Ни тибетское правительство, которое до 1959 г. было в Лхасе а затем в эмиграции, ни народ Тибета не принимают китайскую власть. Как и в прошлом, они почитают своего лидера — Далай-ламу. В глазах большинства тибетцев Далай-лама продолжает объединять религиозную и светскую власть. Правительство Тибета в эмиграции — это не новая структура, созданная за рубежом. Оно сохраняет преемственность от легитимного правительства Лхасы. Сам Тибет является оккупированным государством. Следовательно, тибетский вопрос — не только внутреннее дело КНР. Требования тибетцев о независимости своей страны нельзя считать сепаратизмом. Это не требование отделить часть государства для создания нового государственного образования.

Но объяснять границы подобным образом — дело неблагодарное. До сих пор в международной практике действуют два взаимоисключающих принципа: самоопределения народов и территориальной целостности государств. Они применяются в соответствии с политической целесообразностью. ООН более 25 лет назад подтвердила право тибетцев на самоопределение. Но это решение игнорируется. Если СССР был легитимен и его границы признавались, то почему некоторые страны не признавали вхождение в него трех прибалтийских республик? Кстати, до XX в. две из них не имели государственности. Почему те же страны признают вхождение в Китай Тибета, имевшего многовековую государственность? Почему выделение независимых государств из империй Запада и Востока (Испанской, Британской, Португальской, Французской, Османской и т.д.) — легитимно, а из Цинской — нет? Почему революционный развал Австро-Венгрии или СССР был легитимным, а целостность Китая в границах Цинской империи неоспорима? Почему можно признать Косово или Южную Осетию, а Тибет — нельзя?

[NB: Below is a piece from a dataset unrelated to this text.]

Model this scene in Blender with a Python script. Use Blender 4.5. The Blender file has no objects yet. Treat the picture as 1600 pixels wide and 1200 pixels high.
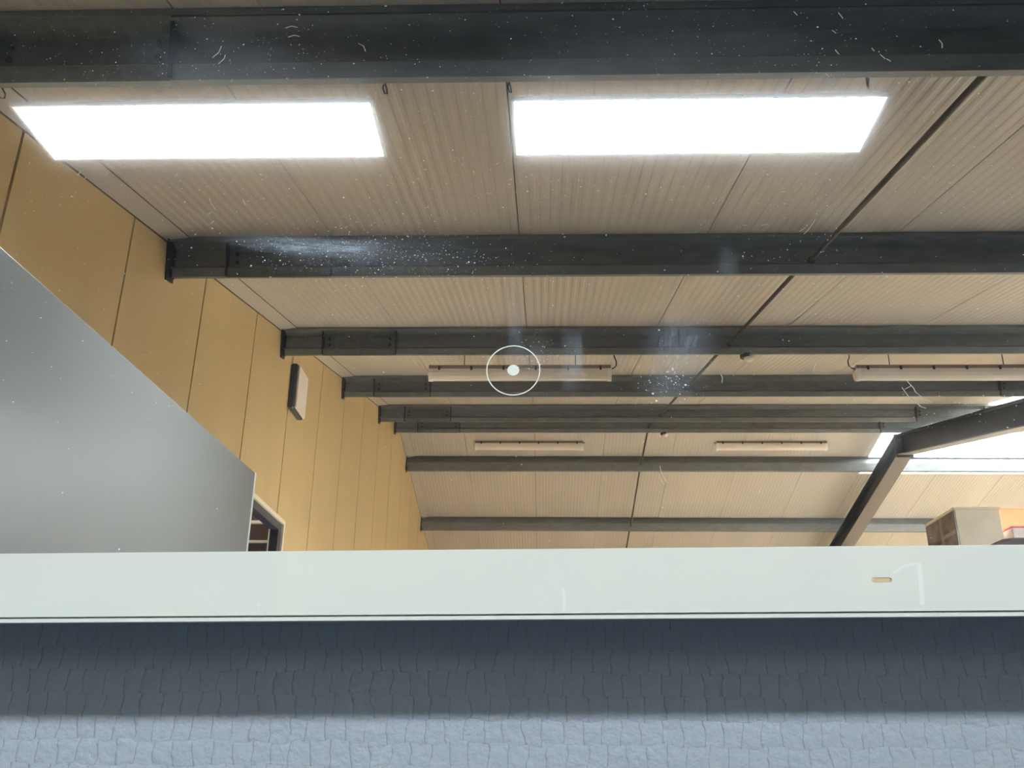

Риторические вопросы можно продолжать. Ответ будет один: потому что испокон веков главное право в международных отношениях — это право сильного. Международные нормы используются лишь для согласования интересов держав. Если слабая континентальная страна не имеет сильных покровителей, то она рано или поздно потеряет независимость от соседей. Природные преграды, столь полезные в прошлом, в наше время не дают защиты. Судьба Тибета — один из примеров этого.